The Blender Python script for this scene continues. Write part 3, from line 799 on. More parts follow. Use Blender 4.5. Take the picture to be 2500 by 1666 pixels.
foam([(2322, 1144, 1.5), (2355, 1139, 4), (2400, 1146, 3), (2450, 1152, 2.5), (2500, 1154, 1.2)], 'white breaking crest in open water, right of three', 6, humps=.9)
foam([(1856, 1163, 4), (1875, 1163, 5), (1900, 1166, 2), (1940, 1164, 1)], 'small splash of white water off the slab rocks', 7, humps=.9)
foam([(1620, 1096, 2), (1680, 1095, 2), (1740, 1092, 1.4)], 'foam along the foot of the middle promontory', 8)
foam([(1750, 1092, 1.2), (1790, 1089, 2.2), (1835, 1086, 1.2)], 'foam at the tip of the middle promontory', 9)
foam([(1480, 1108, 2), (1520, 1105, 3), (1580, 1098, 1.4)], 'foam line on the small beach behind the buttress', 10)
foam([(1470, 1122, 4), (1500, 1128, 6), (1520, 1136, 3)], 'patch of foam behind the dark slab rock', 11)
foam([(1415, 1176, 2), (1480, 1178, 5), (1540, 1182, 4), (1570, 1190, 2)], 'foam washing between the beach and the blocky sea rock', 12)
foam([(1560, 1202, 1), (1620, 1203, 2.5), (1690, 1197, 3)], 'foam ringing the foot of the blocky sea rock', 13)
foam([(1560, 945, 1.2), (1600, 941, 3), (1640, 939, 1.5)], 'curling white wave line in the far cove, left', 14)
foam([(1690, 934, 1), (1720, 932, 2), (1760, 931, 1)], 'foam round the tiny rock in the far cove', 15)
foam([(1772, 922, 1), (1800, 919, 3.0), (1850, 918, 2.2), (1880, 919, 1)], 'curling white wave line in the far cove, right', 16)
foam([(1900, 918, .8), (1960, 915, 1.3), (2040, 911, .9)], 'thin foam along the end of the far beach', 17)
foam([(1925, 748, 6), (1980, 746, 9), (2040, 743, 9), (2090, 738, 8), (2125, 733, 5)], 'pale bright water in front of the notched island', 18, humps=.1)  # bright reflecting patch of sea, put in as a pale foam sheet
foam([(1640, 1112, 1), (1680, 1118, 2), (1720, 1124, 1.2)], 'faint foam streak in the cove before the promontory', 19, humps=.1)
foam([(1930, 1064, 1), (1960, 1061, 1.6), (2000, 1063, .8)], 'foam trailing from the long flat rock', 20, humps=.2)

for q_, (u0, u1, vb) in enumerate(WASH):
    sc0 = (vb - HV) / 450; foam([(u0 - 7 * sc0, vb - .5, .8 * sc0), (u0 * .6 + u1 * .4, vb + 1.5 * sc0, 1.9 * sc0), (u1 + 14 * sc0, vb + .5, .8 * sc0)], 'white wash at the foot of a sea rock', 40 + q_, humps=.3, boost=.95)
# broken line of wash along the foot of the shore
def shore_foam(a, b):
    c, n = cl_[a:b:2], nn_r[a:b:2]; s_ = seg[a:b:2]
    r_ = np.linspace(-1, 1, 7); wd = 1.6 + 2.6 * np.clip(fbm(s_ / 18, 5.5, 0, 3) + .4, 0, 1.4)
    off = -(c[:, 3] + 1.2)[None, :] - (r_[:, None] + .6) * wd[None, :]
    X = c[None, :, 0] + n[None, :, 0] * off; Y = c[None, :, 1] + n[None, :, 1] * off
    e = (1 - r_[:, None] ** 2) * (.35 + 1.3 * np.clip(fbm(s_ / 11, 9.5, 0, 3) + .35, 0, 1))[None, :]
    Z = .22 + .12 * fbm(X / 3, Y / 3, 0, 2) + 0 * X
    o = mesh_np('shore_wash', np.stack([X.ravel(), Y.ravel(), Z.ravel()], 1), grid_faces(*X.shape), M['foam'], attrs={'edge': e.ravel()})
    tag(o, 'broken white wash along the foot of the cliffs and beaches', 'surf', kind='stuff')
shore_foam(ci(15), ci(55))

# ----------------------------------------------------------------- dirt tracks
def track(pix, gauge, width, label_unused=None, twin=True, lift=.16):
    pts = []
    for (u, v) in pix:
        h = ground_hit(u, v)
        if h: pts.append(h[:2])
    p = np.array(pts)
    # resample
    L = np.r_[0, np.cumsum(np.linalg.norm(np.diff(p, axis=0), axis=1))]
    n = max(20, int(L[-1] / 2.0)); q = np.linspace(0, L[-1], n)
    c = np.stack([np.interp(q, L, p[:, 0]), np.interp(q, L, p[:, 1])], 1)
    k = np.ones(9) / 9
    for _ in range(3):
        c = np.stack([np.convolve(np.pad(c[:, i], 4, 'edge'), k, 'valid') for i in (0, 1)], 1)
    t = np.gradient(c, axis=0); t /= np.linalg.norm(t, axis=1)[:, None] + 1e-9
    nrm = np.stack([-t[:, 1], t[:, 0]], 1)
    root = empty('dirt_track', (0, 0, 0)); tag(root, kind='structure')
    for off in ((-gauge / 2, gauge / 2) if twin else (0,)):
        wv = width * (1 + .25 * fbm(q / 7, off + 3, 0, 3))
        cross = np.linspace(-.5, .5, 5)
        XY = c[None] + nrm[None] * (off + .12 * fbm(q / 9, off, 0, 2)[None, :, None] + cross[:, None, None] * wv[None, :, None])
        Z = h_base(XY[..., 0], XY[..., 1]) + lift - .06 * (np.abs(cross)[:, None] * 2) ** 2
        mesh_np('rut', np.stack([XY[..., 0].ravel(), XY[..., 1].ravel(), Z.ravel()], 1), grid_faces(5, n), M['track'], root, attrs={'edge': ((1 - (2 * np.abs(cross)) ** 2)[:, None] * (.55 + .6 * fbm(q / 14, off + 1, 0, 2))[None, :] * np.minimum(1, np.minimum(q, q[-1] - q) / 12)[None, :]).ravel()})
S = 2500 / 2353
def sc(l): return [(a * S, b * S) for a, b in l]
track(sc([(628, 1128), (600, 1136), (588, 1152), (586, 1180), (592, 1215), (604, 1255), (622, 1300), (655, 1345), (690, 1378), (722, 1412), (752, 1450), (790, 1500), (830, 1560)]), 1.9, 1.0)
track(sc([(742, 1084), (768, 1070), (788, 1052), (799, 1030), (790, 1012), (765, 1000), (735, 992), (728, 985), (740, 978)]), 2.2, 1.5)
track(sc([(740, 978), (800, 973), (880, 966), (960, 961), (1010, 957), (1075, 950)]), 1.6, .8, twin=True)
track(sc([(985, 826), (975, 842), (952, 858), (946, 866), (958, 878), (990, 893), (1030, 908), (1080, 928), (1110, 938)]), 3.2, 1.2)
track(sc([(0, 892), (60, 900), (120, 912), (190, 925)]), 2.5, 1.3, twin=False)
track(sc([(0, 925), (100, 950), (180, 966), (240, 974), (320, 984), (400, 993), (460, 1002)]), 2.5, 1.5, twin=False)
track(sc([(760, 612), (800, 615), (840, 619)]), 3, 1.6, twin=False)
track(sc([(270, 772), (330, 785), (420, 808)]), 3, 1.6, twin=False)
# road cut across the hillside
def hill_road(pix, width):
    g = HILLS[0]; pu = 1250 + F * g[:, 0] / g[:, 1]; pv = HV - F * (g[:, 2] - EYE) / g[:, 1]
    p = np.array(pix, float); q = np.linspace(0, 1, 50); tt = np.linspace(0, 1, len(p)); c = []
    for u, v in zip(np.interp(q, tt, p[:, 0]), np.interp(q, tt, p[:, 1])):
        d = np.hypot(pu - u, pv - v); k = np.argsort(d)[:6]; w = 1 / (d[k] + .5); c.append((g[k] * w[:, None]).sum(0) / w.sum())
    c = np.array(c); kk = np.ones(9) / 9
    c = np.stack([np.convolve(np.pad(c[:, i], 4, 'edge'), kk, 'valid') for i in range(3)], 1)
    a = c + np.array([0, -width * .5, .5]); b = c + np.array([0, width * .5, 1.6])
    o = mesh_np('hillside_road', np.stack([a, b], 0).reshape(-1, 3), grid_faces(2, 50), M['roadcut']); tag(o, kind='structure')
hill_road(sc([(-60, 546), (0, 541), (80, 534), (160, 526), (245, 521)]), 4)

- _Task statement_
Pick out every line with the string "from" and copy it.

- _Worked solution_
The Blender Python script for this scene continues. Write part 3, from line 799 on. More parts follow. Use Blender 4.5. Take the picture to be 2500 by 1666 pixels.
foam([(1930, 1064, 1), (1960, 1061, 1.6), (2000, 1063, .8)], 'foam trailing from the long flat rock', 20, humps=.2)